Non pas que ces lettrés, ces philosophes, ou ces esthètes ne fussent Allemands. On pouvait dire d’eux ce que Schiller écrivait à Guillaume de Humboldt : « Vous êtes Allemand dans les moelles, jamais vous ne cesserez de sentir et de penser en vrai Allemand. » Non pas, même, que l’expansion de leur génie et de leurs œuvres ne contribuât à la continuation, à la consolidation de l’unité nationale. Ils étaient même fortement attachés à cette patrie idéale qu’était pour eux l’Allemagne. Mais le patriotisme n’est pas seulement dans l’admiration et dans l’incarnation du génie national. Goethe, Hegel, et des milliers d’Allemands avec eux, ignoraient cet autre patriotisme, qui est l’attachement positif et matériel à l’Etat, qui veut sa grandeur, sa prospérité, son développement ; qui se sacrifie pour les assurer, et qui prend intérêt à sa vie politique.

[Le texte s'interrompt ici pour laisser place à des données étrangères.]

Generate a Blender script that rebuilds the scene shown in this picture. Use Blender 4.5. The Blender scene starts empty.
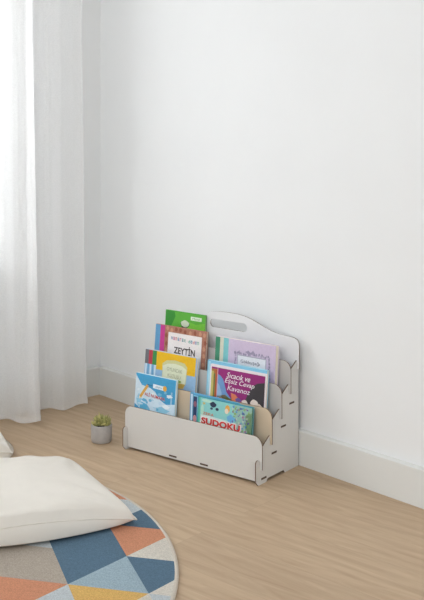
import bpy, bmesh, math, random
from mathutils import Vector, Matrix
random.seed(7)
S = bpy.context.scene
C = S.collection

# ---------------------------------------------------------------- camera
cam_d = bpy.data.cameras.new('camera'); cam = bpy.data.objects.new('camera', cam_d); C.objects.link(cam)
cam.location = (0, 0, 1.21); cam.rotation_euler = (math.pi/2, 0, 0)
cam_d.sensor_fit = 'HORIZONTAL'; cam_d.sensor_width = 36; cam_d.lens = 991/424*36
cam_d.shift_y = -183/424
cam_d.clip_start = .05
S.camera = cam
S.view_settings.view_transform = 'Standard'; S.view_settings.look = 'None'
S.view_settings.exposure = -0.08; S.view_settings.gamma = 1; S.view_settings.use_curve_mapping = False

# ---------------------------------------------------------------- materials
def lin(c):
    return tuple((x/255/12.92 if x/255 <= .04045 else ((x/255+.055)/1.055)**2.4) for x in c) + (1,)
def mat(name, rgb, rough=.6, noise=0, nscale=40, bump=0, bscale=200, spec=.3, stretch=None):
    m = bpy.data.materials.new(name); m.use_nodes = True
    nt = m.node_tree; b = nt.nodes['Principled BSDF']
    col = lin(rgb)
    b.inputs['Base Color'].default_value = col
    b.inputs['Roughness'].default_value = rough
    b.inputs['Specular IOR Level'].default_value = spec
    tc = nt.nodes.new('ShaderNodeTexCoord')
    if noise:
        n = nt.nodes.new('ShaderNodeTexNoise'); n.inputs['Scale'].default_value = nscale; n.inputs['Detail'].default_value = 4
        r = nt.nodes.new('ShaderNodeValToRGB')
        r.color_ramp.elements[0].position = .3; r.color_ramp.elements[1].position = .7
        r.color_ramp.elements[0].color = tuple(x*(1-noise) for x in col[:3])+(1,)
        r.color_ramp.elements[1].color = tuple(min(1, x*(1+noise)) for x in col[:3])+(1,)
        if stretch:
            mp = nt.nodes.new('ShaderNodeMapping'); mp.inputs['Scale'].default_value = stretch
            nt.links.new(tc.outputs['Object'], mp.inputs['Vector']); nt.links.new(mp.outputs[0], n.inputs['Vector'])
        else: nt.links.new(tc.outputs['Object'], n.inputs['Vector'])
        nt.links.new(n.outputs['Fac'], r.inputs[0]); nt.links.new(r.outputs[0], b.inputs['Base Color'])
    if bump:
        n2 = nt.nodes.new('ShaderNodeTexNoise'); n2.inputs['Scale'].default_value = bscale; n2.inputs['Detail'].default_value = 3
        bp = nt.nodes.new('ShaderNodeBump'); bp.inputs['Strength'].default_value = bump; bp.inputs['Distance'].default_value = .002
        nt.links.new(tc.outputs['Object'], n2.inputs['Vector'])
        nt.links.new(n2.outputs['Fac'], bp.inputs['Height']); nt.links.new(bp.outputs[0], b.inputs['Normal'])
    return m
_cc = {}
def ink(rgb):                                   # printed colour
    if rgb not in _cc: _cc[rgb] = mat('print_%02x%02x%02x' % rgb, rgb, .45, .04, 120)
    return _cc[rgb]

WALL = mat('wall_paint', (233, 234, 234), .85, .01, 3, .05, 300, .1)
TRIM = mat('trim_paint', (221, 221, 217), .5, .01, 3)
BOARD = mat('white_board', (214, 212, 208), .55, .012, 9)
PALE = mat('pale_board', (232, 232, 233), .6, .012, 9)
BEIGE = mat('beige_board', (206, 188, 163), .65, .03, 14)
GREYB = mat('grey_board', (200, 197, 194), .6, .015, 14)
BURN = mat('burnt_edge', (112, 90, 72), .8, .2, 90)
SLOT = mat('slot_edge', (84, 70, 60), .8, .15, 90)
PAPER = mat('paper_pages', (233, 226, 208), .9, .06, 900, stretch=(.02, 1, .02))
CUSH = mat('white_cotton', (229, 223, 213), .9, .012, 25, .35, 900, .1)
CONC = mat('grey_concrete', (176, 171, 167), .9, .06, 60, .4, 300, .2)
SOIL = mat('dark_soil', (52, 42, 36), 1, .4, 300, .8, 400)

def floor_mat():
    m = bpy.data.materials.new('oak_laminate'); m.use_nodes = True
    nt = m.node_tree; N = nt.nodes; L = nt.links; b = N['Principled BSDF']
    tc = N.new('ShaderNodeTexCoord'); rot = N.new('ShaderNodeMapping')
    # turns the boards so that local x runs along the planks
    rot.inputs['Rotation'].default_value = (0, 0, math.radians(-6))
    L.new(tc.outputs['Object'], rot.inputs['Vector'])
    br = N.new('ShaderNodeTexBrick'); br.inputs['Scale'].default_value = 1
    br.inputs['Brick Width'].default_value = 1.3; br.inputs['Row Height'].default_value = .19
    br.inputs['Mortar Size'].default_value = .0007; br.inputs['Mortar Smooth'].default_value = .3
    br.inputs['Color1'].default_value = (.44, .44, .44, 1); br.inputs['Color2'].default_value = (.56, .56, .56, 1); br.inputs['Mortar'].default_value = (.3, .3, .3, 1)
    br.offset = .37
    L.new(rot.outputs[0], br.inputs['Vector'])
    mp = N.new('ShaderNodeMapping'); mp.inputs['Scale'].default_value = (3.2, 24, 1); L.new(rot.outputs[0], mp.inputs['Vector'])
    off = N.new('ShaderNodeVectorMath'); off.operation = 'ADD'
    sc = N.new('ShaderNodeVectorMath'); sc.operation = 'SCALE'; sc.inputs['Scale'].default_value = 60
    L.new(br.outputs['Color'], sc.inputs[0]); L.new(mp.outputs[0], off.inputs[0]); L.new(sc.outputs[0], off.inputs[1])
    n = N.new('ShaderNodeTexNoise'); n.inputs['Scale'].default_value = 1; n.inputs['Detail'].default_value = 6; n.inputs['Roughness'].default_value = .6; n.inputs['Distortion'].default_value = 1.6
    L.new(off.outputs[0], n.inputs['Vector'])
    mp2 = N.new('ShaderNodeMapping'); mp2.inputs['Scale'].default_value = (1.0, 7, 1); L.new(rot.outputs[0], mp2.inputs['Vector'])
    off2 = N.new('ShaderNodeVectorMath'); off2.operation = 'ADD'; L.new(mp2.outputs[0], off2.inputs[0]); L.new(sc.outputs[0], off2.inputs[1])
    w = N.new('ShaderNodeTexWave'); w.wave_type = 'RINGS'; w.inputs['Scale'].default_value = 1.6; w.inputs['Distortion'].default_value = 5; w.inputs['Detail'].default_value = 3; w.inputs['Detail Scale'].default_value = .8
    L.new(off2.outputs[0], w.inputs['Vector'])
    r = N.new('ShaderNodeValToRGB')
    r.color_ramp.elements[0].position = .25; r.color_ramp.elements[1].position = .75
    r.color_ramp.elements[0].color = lin((176, 149, 120)); r.color_ramp.elements[1].color = lin((201, 176, 146))
    mix = N.new('ShaderNodeMath'); mix.operation = 'MULTIPLY_ADD'; mix.inputs[1].default_value = .10; 
    L.new(w.outputs['Fac'], mix.inputs[0])
    m2 = N.new('ShaderNodeMath'); m2.operation = 'MULTIPLY_ADD'; m2.inputs[1].default_value = .90; m2.inputs[2].default_value = .0
    L.new(n.outputs['Fac'], m2.inputs[0]); L.new(m2.outputs[0], mix.inputs[2])
    L.new(mix.outputs[0], r.inputs[0])
    mul = N.new('ShaderNodeMixRGB'); mul.blend_type = 'OVERLAY'; mul.inputs[0].default_value = .35
    L.new(r.outputs[0], mul.inputs[1]); L.new(br.outputs['Color'], mul.inputs[2])
    L.new(mul.outputs[0], b.inputs['Base Color'])
    b.inputs['Roughness'].default_value = .5; b.inputs['Specular IOR Level'].default_value = .3
    bp = N.new('ShaderNodeBump'); bp.inputs['Strength'].default_value = .12; bp.inputs['Distance'].default_value = .001
    L.new(n.outputs['Fac'], bp.inputs['Height']); L.new(bp.outputs[0], b.inputs['Normal'])
    return m
def sheer_mat():
    m = bpy.data.materials.new('sheer_voile'); m.use_nodes = True
    nt = m.node_tree; N = nt.nodes; L = nt.links; N.clear()
    o = N.new('ShaderNodeOutputMaterial'); d = N.new('ShaderNodeBsdfDiffuse'); t = N.new('ShaderNodeBsdfTranslucent'); tr = N.new('ShaderNodeBsdfTransparent')
    d.inputs[0].default_value = lin((250, 250, 250)); t.inputs[0].default_value = lin((252, 252, 252))
    a = N.new('ShaderNodeMixShader'); a.inputs[0].default_value = .32; L.new(d.outputs[0], a.inputs[1]); L.new(t.outputs[0], a.inputs[2])
    tc = N.new('ShaderNodeTexCoord'); mp = N.new('ShaderNodeMapping'); mp.inputs['Scale'].default_value = (260, 260, 260)
    L.new(tc.outputs['Object'], mp.inputs[0]); n = N.new('ShaderNodeTexNoise'); n.inputs['Scale'].default_value = 1
    L.new(mp.outputs[0], n.inputs['Vector'])
    mr = N.new('ShaderNodeMapRange'); mr.inputs['From Min'].default_value = .2; mr.inputs['From Max'].default_value = .8; mr.inputs['To Min'].default_value = .42; mr.inputs['To Max'].default_value = .50
    L.new(n.outputs['Fac'], mr.inputs['Value'])
    # woven cloth turns denser at a grazing angle
    lw = N.new('ShaderNodeLayerWeight'); lw.inputs['Blend'].default_value = .35
    mm = N.new('ShaderNodeMath'); mm.operation = 'MULTIPLY_ADD'; mm.inputs[1].default_value = -.15; L.new(lw.outputs['Facing'], mm.inputs[0]); L.new(mr.outputs[0], mm.inputs[2])
    cl = N.new('ShaderNodeClamp'); L.new(mm.outputs[0], cl.inputs[0])
    b = N.new('ShaderNodeMixShader'); L.new(cl.outputs[0], b.inputs[0]); L.new(a.outputs[0], b.inputs[1]); L.new(tr.outputs[0], b.inputs[2])
    L.new(b.outputs[0], o.inputs[0])
    return m
FLOOR = floor_mat(); SHEER = sheer_mat()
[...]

Comment, lorsqu’on voit Goethe et Hegel dans le camp de Napoléon, ne pas revoir Voltaire dans le camp de Frédéric II. Lui aussi était Français dans les moelles ; lui aussi ne pouvait penser et sentir qu’en Français ; lui aussi avait apporté sa pierre à l’édifice de la grandeur et du génie français. Mais si Goethe avait rappelé aux patriotes allemands que Napoléon était trop grand pour eux, et si Hegel mettait les soldats prussiens de l’indépendance au-dessous des Cosaques, Voltaire aussi avait, d’une main plus alerte, prodigué les flatteries à la philosophie et aux victoires du roi de Prusse, et, d’une plume plus profanatrice, félicité Frédéric II d’avoir contemplé à Rosbach les derrières des soldats du Roi Très-Chrétien.